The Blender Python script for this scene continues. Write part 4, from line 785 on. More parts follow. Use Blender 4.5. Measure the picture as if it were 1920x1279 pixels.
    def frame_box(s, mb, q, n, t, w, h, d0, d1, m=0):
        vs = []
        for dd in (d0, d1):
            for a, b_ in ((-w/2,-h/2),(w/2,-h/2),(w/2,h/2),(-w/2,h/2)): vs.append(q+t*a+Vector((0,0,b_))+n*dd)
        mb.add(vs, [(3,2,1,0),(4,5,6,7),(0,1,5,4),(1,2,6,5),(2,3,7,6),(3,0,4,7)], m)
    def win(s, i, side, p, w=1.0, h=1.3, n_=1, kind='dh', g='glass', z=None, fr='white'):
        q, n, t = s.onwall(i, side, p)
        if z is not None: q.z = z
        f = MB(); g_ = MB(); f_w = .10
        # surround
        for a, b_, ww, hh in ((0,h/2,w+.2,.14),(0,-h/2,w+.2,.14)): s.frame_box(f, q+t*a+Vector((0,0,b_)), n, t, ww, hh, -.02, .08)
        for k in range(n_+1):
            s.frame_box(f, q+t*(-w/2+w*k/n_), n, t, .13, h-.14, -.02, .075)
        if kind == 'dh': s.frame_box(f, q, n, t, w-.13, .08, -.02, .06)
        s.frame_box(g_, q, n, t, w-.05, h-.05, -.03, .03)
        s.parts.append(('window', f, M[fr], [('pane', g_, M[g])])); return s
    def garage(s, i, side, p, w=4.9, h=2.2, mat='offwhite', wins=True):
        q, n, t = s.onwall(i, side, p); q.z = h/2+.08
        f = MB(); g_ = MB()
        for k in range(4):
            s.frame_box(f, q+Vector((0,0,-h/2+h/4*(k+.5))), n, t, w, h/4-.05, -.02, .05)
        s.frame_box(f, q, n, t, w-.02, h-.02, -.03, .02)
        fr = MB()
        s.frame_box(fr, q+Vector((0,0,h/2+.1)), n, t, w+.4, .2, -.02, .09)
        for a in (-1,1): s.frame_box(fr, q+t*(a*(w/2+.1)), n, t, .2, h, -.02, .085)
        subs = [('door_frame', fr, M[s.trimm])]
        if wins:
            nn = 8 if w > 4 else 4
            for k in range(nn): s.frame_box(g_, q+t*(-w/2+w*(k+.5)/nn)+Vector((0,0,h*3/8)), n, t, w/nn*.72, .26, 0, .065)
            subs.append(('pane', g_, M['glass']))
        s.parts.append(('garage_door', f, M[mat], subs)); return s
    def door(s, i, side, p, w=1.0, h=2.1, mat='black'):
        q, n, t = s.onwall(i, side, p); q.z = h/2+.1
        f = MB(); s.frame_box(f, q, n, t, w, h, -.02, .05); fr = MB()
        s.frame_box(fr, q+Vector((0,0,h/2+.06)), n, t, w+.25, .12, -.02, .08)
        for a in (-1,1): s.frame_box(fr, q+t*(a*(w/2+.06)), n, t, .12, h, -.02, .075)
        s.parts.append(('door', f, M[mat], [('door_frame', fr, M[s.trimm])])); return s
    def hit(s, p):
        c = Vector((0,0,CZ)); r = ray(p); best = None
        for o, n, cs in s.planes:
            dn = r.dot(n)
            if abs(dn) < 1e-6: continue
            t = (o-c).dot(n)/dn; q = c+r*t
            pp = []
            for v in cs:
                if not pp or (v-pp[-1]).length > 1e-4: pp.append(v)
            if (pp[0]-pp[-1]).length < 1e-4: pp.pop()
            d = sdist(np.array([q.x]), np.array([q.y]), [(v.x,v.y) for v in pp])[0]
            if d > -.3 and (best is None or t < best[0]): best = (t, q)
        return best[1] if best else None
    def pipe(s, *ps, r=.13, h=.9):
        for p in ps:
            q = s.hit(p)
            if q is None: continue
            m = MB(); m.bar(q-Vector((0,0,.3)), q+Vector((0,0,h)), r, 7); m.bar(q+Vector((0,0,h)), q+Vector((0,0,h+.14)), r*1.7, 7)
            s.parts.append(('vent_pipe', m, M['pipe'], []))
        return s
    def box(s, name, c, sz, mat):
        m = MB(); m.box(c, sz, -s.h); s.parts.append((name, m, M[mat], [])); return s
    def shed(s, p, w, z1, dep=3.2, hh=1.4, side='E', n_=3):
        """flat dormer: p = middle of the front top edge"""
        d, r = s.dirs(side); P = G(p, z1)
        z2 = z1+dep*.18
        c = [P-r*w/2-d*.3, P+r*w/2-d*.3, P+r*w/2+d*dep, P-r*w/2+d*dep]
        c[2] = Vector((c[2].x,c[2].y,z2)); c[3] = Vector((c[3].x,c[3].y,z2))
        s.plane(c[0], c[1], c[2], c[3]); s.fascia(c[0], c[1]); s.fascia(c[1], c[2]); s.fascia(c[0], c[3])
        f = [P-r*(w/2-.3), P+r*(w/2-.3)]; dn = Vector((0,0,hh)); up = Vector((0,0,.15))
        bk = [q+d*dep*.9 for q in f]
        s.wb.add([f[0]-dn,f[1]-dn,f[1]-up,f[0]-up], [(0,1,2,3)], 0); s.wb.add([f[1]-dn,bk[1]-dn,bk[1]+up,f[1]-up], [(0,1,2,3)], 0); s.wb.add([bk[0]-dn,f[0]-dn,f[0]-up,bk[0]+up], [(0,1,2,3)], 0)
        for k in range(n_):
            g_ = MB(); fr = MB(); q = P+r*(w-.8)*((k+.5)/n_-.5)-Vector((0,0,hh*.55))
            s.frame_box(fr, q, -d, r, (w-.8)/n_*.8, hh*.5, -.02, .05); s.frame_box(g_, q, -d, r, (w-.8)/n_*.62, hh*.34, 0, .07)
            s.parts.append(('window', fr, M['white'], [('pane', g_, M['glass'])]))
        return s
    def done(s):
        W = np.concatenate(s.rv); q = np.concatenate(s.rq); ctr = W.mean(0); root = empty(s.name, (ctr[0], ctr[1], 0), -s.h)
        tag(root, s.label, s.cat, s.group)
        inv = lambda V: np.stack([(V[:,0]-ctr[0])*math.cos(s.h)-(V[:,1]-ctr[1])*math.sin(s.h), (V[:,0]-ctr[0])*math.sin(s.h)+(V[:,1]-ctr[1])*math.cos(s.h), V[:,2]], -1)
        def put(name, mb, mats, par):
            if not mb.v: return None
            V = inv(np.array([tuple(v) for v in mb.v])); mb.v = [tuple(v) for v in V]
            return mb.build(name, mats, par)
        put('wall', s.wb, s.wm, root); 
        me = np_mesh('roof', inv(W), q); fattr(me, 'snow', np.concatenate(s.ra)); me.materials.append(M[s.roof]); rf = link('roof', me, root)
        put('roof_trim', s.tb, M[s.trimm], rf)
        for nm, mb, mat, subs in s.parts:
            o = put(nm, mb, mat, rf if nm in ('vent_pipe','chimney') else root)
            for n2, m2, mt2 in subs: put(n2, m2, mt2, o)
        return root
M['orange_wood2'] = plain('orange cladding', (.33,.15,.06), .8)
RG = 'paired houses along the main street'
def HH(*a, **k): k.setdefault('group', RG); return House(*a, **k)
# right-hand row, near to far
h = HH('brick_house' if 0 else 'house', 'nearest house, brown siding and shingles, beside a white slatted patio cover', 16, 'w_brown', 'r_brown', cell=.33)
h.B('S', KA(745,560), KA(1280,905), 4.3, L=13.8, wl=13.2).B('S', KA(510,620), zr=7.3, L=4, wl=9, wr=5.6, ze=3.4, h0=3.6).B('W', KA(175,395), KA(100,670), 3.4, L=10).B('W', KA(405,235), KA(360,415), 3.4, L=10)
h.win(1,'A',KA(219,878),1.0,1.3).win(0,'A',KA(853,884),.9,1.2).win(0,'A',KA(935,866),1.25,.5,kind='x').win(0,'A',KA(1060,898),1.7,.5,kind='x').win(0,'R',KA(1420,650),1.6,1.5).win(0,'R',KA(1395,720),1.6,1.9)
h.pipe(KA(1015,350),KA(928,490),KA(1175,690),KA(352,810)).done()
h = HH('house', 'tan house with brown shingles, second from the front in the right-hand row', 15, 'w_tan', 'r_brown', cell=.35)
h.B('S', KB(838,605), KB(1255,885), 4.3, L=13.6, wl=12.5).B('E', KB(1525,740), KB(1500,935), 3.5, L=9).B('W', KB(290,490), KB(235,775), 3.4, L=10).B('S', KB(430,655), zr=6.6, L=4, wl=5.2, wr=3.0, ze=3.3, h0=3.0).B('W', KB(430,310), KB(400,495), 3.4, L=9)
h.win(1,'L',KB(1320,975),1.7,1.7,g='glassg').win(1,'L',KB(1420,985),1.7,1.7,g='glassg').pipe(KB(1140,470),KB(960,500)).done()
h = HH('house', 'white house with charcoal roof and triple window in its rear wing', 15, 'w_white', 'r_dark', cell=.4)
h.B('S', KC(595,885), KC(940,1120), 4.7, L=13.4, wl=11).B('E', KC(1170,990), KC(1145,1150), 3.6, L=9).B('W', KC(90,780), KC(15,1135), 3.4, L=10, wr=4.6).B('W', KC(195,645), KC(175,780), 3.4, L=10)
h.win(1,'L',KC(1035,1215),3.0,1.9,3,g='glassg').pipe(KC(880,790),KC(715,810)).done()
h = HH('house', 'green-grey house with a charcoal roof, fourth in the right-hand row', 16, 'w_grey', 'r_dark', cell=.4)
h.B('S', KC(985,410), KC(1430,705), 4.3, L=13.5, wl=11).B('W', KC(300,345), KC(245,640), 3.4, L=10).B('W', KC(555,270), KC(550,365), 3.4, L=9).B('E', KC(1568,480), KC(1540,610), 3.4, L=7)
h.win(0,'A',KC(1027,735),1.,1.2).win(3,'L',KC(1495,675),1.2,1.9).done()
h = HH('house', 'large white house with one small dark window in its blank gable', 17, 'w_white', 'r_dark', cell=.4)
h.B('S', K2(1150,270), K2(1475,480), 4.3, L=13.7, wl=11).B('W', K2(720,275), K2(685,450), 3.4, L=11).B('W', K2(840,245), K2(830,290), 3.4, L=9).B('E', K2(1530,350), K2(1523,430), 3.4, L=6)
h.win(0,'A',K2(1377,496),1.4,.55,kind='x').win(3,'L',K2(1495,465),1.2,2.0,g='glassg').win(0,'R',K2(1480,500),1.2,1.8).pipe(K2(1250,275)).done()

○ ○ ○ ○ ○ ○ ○

> Your instructions
Collect each line containing the string "from".

> Expected answer
The Blender Python script for this scene continues. Write part 4, from line 785 on. More parts follow. Use Blender 4.5. Measure the picture as if it were 1920x1279 pixels.
h = HH('house', 'tan house with brown shingles, second from the front in the right-hand row', 15, 'w_tan', 'r_brown', cell=.35)